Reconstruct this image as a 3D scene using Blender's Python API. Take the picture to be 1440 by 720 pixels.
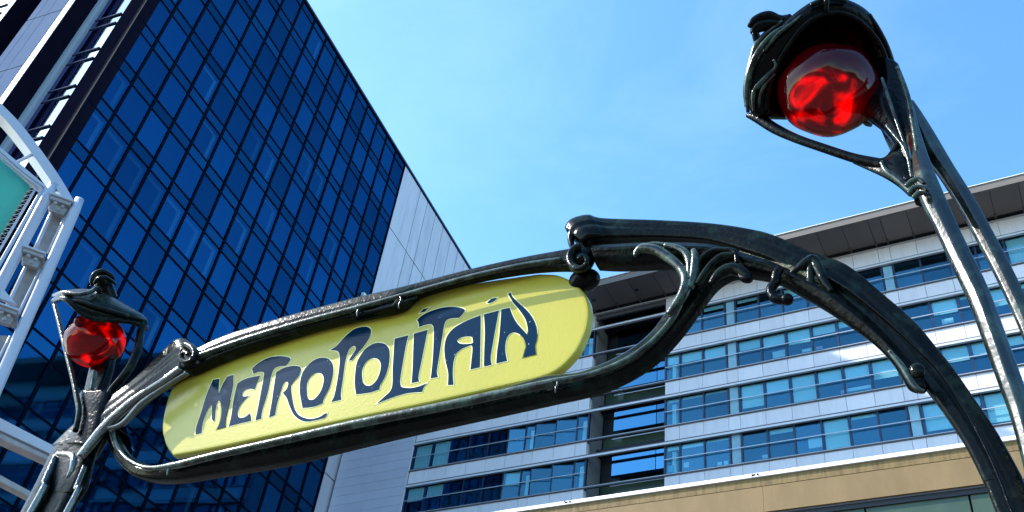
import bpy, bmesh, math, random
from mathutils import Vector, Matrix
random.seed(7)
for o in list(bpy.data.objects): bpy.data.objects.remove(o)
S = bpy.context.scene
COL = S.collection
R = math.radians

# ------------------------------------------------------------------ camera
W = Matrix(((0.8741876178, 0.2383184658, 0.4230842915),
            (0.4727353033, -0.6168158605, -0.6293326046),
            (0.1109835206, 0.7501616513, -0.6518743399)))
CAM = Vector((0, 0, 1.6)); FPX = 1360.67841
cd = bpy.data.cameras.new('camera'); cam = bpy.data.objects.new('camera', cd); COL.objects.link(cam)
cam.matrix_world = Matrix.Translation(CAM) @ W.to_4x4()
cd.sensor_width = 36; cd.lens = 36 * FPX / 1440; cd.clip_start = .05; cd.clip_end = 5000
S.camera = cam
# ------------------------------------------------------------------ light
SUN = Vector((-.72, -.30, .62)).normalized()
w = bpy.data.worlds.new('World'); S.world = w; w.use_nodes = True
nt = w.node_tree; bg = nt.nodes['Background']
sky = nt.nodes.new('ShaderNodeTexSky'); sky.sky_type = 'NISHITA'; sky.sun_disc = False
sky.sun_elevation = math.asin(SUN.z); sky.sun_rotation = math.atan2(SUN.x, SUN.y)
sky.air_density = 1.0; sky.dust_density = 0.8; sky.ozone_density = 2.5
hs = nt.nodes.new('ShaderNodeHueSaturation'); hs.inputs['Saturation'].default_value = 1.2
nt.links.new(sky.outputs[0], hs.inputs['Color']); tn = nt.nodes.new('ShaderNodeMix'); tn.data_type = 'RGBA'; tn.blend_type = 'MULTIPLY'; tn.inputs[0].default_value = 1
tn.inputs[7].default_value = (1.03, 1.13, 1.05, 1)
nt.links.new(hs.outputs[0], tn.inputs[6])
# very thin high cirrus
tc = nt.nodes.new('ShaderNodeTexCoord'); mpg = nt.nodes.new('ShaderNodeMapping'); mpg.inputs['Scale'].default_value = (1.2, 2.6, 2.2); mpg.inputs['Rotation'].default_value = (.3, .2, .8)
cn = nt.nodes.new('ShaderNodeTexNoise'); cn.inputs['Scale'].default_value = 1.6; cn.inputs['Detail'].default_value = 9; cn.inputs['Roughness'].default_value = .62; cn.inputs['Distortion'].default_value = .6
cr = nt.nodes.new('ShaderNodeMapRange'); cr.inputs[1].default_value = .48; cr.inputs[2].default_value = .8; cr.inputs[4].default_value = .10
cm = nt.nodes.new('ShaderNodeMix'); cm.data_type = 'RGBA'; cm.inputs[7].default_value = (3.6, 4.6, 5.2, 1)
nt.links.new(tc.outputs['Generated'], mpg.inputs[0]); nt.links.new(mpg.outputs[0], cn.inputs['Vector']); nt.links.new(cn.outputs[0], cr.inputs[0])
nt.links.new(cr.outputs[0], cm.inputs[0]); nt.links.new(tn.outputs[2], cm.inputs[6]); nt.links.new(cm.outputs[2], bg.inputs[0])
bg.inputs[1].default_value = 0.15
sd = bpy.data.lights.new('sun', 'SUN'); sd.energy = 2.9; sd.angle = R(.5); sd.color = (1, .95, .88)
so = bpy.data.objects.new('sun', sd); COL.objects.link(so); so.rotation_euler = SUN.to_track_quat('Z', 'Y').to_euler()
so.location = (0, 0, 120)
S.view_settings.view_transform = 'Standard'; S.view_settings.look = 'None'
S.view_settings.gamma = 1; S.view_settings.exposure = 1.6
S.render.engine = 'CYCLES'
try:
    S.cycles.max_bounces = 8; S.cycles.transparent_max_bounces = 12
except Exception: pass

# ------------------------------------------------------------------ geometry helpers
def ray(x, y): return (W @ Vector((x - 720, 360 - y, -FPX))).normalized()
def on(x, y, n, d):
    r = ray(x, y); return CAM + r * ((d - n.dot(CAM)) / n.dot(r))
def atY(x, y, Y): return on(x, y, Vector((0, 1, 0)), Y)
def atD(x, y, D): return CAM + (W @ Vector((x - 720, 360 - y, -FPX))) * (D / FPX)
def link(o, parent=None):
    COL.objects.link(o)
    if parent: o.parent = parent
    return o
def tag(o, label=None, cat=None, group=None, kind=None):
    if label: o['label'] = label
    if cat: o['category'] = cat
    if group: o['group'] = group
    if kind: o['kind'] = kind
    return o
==
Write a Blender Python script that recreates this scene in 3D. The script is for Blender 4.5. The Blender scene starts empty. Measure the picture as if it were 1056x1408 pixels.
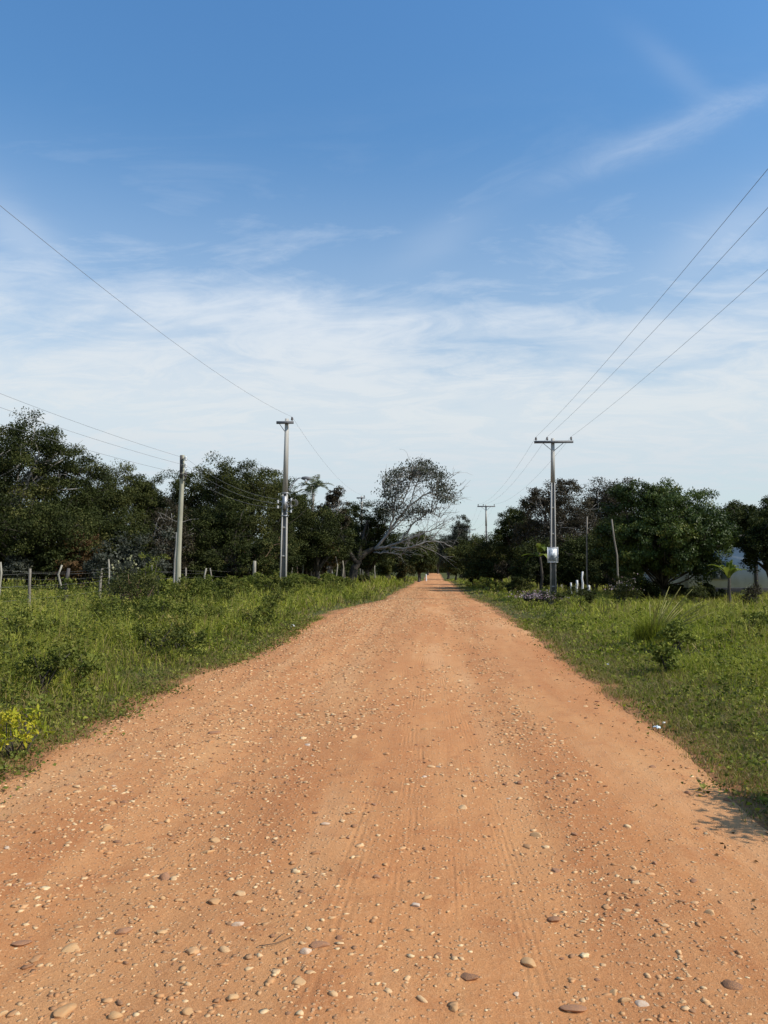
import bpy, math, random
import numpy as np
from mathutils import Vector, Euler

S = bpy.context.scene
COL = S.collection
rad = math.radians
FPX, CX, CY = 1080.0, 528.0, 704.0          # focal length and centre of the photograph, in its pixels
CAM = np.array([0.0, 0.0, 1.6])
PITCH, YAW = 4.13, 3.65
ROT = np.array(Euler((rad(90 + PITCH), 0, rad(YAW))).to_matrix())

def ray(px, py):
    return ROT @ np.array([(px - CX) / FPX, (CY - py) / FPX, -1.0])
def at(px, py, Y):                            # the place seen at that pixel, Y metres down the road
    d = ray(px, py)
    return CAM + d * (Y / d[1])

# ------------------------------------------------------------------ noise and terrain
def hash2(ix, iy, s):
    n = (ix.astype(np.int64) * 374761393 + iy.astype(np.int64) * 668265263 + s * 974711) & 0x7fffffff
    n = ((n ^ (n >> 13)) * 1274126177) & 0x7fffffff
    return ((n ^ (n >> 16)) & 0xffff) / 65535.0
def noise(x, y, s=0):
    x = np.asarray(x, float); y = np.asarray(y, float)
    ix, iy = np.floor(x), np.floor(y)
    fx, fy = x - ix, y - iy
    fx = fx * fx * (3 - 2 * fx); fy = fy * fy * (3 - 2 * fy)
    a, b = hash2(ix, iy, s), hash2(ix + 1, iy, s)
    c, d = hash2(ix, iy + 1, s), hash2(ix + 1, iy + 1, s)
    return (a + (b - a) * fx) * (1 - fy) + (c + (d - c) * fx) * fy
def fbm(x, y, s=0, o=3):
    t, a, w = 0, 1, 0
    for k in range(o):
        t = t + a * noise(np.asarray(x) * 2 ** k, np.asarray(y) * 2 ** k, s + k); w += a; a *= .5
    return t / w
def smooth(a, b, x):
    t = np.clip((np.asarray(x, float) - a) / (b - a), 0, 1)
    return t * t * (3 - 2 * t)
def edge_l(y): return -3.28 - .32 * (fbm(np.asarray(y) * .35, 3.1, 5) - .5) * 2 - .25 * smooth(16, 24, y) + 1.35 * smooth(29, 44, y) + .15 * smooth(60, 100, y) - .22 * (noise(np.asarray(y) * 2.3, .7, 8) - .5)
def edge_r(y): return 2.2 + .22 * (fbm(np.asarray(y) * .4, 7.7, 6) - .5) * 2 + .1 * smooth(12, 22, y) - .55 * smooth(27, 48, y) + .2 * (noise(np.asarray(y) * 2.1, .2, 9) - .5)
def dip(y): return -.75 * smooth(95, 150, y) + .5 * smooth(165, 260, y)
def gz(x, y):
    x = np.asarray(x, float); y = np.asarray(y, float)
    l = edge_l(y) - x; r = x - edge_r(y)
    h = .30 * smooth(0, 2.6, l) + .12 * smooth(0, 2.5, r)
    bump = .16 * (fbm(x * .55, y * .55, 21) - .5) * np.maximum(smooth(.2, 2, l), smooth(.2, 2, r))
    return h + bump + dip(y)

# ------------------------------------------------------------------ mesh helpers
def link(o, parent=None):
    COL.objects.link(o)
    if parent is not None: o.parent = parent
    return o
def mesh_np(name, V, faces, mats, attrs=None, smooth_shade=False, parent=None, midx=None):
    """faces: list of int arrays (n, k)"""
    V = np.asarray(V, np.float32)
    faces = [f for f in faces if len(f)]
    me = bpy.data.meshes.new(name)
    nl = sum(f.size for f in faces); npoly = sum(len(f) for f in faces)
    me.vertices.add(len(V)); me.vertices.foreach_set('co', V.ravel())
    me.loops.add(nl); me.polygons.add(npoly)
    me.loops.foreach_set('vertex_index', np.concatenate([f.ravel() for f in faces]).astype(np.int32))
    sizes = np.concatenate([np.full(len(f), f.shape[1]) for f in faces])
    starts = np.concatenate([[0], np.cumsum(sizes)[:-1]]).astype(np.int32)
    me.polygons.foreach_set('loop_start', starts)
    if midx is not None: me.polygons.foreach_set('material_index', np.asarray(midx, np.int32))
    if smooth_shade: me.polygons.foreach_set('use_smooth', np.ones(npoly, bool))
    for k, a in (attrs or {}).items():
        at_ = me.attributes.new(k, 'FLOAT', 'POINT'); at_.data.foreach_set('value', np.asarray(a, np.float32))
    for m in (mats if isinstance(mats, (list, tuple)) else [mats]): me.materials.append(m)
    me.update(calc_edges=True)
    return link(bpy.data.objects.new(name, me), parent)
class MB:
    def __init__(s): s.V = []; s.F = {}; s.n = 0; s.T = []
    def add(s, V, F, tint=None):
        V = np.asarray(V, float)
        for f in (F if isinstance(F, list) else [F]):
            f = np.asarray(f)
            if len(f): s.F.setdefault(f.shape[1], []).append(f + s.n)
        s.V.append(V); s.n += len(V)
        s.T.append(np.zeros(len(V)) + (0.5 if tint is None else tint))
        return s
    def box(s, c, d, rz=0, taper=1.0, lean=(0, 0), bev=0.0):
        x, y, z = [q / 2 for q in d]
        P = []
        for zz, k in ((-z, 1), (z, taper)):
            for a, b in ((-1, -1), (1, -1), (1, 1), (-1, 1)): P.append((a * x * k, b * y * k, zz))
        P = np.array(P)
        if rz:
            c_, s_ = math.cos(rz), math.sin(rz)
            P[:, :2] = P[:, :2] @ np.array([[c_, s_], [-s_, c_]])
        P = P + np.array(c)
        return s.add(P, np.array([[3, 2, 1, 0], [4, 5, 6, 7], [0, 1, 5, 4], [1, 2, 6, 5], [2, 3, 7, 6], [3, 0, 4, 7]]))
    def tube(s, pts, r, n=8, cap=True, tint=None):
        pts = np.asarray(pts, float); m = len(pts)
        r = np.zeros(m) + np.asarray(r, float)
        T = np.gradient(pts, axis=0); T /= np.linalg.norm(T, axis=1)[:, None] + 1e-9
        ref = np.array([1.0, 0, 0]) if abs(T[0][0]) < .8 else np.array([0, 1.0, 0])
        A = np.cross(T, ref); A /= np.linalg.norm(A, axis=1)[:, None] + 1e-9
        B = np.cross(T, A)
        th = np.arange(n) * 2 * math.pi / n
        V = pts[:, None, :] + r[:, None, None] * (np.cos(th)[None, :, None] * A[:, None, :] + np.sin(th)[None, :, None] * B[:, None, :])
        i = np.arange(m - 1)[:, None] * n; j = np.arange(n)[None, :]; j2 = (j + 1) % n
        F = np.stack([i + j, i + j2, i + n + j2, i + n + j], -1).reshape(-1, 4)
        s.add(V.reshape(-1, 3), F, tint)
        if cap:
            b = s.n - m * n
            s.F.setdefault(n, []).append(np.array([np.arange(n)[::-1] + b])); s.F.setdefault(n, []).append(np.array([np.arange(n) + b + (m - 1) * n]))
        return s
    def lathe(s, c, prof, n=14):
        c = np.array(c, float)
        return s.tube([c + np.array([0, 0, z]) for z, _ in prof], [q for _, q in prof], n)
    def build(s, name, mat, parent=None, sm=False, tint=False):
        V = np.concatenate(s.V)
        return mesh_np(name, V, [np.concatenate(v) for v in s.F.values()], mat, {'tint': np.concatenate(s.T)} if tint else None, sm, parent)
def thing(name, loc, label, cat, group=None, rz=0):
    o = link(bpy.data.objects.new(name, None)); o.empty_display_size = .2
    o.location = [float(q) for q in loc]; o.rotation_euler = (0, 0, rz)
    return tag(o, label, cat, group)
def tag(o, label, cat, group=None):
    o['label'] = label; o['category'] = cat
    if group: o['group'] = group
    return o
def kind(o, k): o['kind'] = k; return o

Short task
Retype only the lines above from the one with "Reconstruct this image" through the one with "R = math.radians", exactly and with both ends. Images stay out.

The completed task
Reconstruct this image as a 3D scene using Blender's Python API. Take the picture to be 1440 by 720 pixels.
import bpy, bmesh, math, random
from mathutils import Vector, Matrix
random.seed(7)
for o in list(bpy.data.objects): bpy.data.objects.remove(o)
S = bpy.context.scene
COL = S.collection
R = math.radians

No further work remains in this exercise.